EXERCISE OBJECTIVE
Below are entries. Copy exactly the lines running from the line that holds "by 1224 pixels." to the line that holds "ol = [at(x,y,2.20) for x, y in duct_px]", with both ends included.

PROVIDED DATA

--*--

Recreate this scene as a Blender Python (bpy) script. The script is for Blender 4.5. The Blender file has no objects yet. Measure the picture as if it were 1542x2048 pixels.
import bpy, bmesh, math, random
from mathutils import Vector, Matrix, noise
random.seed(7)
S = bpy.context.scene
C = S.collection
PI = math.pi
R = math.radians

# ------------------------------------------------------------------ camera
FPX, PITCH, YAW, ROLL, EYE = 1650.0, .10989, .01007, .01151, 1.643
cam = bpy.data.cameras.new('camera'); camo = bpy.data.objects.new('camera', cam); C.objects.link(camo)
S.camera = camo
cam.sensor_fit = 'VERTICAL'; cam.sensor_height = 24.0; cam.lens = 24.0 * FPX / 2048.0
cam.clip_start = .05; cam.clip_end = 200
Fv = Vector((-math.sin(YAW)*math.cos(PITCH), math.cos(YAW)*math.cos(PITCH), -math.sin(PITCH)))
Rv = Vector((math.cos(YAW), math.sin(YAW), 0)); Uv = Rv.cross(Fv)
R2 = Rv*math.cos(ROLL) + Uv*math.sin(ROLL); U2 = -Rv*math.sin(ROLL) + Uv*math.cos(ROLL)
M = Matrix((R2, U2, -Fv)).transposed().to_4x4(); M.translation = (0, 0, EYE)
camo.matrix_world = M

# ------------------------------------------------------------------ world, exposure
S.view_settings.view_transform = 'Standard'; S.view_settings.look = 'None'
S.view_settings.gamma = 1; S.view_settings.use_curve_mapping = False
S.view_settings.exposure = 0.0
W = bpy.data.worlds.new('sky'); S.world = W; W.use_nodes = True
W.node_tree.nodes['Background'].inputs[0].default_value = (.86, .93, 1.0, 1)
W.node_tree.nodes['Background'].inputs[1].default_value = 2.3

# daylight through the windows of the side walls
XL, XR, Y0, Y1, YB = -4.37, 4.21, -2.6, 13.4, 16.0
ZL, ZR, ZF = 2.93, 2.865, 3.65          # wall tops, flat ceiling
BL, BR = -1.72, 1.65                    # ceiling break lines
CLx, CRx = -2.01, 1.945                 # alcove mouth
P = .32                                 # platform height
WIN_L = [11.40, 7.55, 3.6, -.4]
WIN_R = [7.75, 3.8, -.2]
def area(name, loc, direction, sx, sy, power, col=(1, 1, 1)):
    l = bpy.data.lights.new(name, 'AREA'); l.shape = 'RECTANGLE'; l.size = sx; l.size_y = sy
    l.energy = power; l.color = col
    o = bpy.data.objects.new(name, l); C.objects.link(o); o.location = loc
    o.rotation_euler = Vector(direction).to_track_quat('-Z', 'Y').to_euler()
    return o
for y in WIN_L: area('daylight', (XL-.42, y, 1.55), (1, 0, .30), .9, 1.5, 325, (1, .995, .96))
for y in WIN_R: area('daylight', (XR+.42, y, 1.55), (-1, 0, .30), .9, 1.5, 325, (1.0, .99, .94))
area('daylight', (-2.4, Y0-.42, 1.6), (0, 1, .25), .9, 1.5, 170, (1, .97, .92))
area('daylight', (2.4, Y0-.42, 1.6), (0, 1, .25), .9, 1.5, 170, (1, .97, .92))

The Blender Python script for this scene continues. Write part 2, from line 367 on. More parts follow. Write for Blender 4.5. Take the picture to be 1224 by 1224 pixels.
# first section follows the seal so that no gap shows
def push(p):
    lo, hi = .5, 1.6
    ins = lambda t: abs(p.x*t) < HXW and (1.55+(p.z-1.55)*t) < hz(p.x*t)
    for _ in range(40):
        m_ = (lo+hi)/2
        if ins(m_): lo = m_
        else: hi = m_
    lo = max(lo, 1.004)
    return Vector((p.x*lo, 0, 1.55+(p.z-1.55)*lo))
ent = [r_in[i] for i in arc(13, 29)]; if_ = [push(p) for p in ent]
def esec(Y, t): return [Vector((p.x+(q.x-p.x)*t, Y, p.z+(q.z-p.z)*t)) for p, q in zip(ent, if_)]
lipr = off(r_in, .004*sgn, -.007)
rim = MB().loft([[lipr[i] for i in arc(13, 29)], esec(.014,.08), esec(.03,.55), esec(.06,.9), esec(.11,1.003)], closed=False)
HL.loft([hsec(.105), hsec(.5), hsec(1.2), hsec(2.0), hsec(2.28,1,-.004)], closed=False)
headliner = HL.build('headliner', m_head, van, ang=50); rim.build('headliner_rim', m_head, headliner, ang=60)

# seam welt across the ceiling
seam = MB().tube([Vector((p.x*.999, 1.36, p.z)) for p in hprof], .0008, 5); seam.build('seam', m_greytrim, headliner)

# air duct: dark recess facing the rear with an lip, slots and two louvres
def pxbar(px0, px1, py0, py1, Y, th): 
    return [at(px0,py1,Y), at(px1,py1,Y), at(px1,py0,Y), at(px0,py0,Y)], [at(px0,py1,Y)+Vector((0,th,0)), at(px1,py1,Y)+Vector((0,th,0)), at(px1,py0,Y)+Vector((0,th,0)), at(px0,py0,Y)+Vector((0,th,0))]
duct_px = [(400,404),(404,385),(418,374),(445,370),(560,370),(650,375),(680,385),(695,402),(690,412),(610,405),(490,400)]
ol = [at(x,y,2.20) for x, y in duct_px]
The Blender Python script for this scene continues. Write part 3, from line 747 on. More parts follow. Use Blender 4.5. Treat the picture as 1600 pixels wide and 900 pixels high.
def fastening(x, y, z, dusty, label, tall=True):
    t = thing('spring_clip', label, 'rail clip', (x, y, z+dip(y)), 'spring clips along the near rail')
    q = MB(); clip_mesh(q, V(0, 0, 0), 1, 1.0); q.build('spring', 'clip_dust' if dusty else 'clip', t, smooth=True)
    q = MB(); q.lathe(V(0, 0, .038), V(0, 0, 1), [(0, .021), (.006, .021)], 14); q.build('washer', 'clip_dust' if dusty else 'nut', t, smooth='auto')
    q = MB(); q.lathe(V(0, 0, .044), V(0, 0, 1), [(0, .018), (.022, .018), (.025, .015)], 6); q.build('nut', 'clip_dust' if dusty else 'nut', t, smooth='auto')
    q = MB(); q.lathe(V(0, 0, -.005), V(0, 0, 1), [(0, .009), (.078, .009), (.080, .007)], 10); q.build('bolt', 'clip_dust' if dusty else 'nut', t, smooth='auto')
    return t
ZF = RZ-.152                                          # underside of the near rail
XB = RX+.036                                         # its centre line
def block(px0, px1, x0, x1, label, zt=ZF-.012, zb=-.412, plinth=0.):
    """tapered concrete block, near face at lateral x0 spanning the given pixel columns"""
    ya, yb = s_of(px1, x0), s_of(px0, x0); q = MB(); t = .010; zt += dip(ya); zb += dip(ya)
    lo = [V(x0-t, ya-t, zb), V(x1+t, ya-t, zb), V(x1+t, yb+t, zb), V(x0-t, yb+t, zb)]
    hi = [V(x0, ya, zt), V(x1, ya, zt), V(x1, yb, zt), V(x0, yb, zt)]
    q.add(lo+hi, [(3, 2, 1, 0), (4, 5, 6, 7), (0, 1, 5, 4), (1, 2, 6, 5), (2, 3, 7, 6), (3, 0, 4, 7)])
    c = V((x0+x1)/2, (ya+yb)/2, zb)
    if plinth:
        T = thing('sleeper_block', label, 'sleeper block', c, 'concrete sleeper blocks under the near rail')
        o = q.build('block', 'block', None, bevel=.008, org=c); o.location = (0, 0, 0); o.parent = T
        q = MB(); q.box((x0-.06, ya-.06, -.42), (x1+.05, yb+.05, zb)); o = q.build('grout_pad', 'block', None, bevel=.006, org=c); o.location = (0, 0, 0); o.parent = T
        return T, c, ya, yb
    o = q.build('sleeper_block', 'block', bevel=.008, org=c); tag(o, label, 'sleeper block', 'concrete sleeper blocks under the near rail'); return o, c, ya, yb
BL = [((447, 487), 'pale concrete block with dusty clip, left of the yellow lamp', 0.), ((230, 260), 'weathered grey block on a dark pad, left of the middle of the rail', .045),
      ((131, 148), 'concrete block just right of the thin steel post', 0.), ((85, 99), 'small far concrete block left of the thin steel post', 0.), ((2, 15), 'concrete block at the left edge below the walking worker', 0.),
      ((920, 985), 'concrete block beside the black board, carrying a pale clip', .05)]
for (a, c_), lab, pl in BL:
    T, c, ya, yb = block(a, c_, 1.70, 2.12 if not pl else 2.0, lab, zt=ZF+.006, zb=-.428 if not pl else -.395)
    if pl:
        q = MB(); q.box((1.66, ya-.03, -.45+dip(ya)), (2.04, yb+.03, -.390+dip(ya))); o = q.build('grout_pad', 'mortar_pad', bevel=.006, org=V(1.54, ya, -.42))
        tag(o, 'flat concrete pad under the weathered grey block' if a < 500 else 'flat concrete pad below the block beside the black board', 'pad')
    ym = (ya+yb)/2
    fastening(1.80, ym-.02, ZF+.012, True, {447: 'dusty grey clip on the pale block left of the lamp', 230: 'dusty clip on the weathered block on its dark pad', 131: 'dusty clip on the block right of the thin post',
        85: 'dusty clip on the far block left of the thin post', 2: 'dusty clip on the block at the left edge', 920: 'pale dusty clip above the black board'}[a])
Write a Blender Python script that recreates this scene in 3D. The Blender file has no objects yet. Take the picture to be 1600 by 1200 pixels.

--*--

RESPONSE
The Blender Python script for this scene continues. Write part 2, from line 367 on. More parts follow. Write for Blender 4.5. Take the picture to be 1224 by 1224 pixels.
# first section follows the seal so that no gap shows
def push(p):
    lo, hi = .5, 1.6
    ins = lambda t: abs(p.x*t) < HXW and (1.55+(p.z-1.55)*t) < hz(p.x*t)
    for _ in range(40):
        m_ = (lo+hi)/2
        if ins(m_): lo = m_
        else: hi = m_
    lo = max(lo, 1.004)
    return Vector((p.x*lo, 0, 1.55+(p.z-1.55)*lo))
ent = [r_in[i] for i in arc(13, 29)]; if_ = [push(p) for p in ent]
def esec(Y, t): return [Vector((p.x+(q.x-p.x)*t, Y, p.z+(q.z-p.z)*t)) for p, q in zip(ent, if_)]
lipr = off(r_in, .004*sgn, -.007)
rim = MB().loft([[lipr[i] for i in arc(13, 29)], esec(.014,.08), esec(.03,.55), esec(.06,.9), esec(.11,1.003)], closed=False)
HL.loft([hsec(.105), hsec(.5), hsec(1.2), hsec(2.0), hsec(2.28,1,-.004)], closed=False)
headliner = HL.build('headliner', m_head, van, ang=50); rim.build('headliner_rim', m_head, headliner, ang=60)

# seam welt across the ceiling
seam = MB().tube([Vector((p.x*.999, 1.36, p.z)) for p in hprof], .0008, 5); seam.build('seam', m_greytrim, headliner)

# air duct: dark recess facing the rear with an lip, slots and two louvres
def pxbar(px0, px1, py0, py1, Y, th): 
    return [at(px0,py1,Y), at(px1,py1,Y), at(px1,py0,Y), at(px0,py0,Y)], [at(px0,py1,Y)+Vector((0,th,0)), at(px1,py1,Y)+Vector((0,th,0)), at(px1,py0,Y)+Vector((0,th,0)), at(px0,py0,Y)+Vector((0,th,0))]
duct_px = [(400,404),(404,385),(418,374),(445,370),(560,370),(650,375),(680,385),(695,402),(690,412),(610,405),(490,400)]
ol = [at(x,y,2.20) for x, y in duct_px]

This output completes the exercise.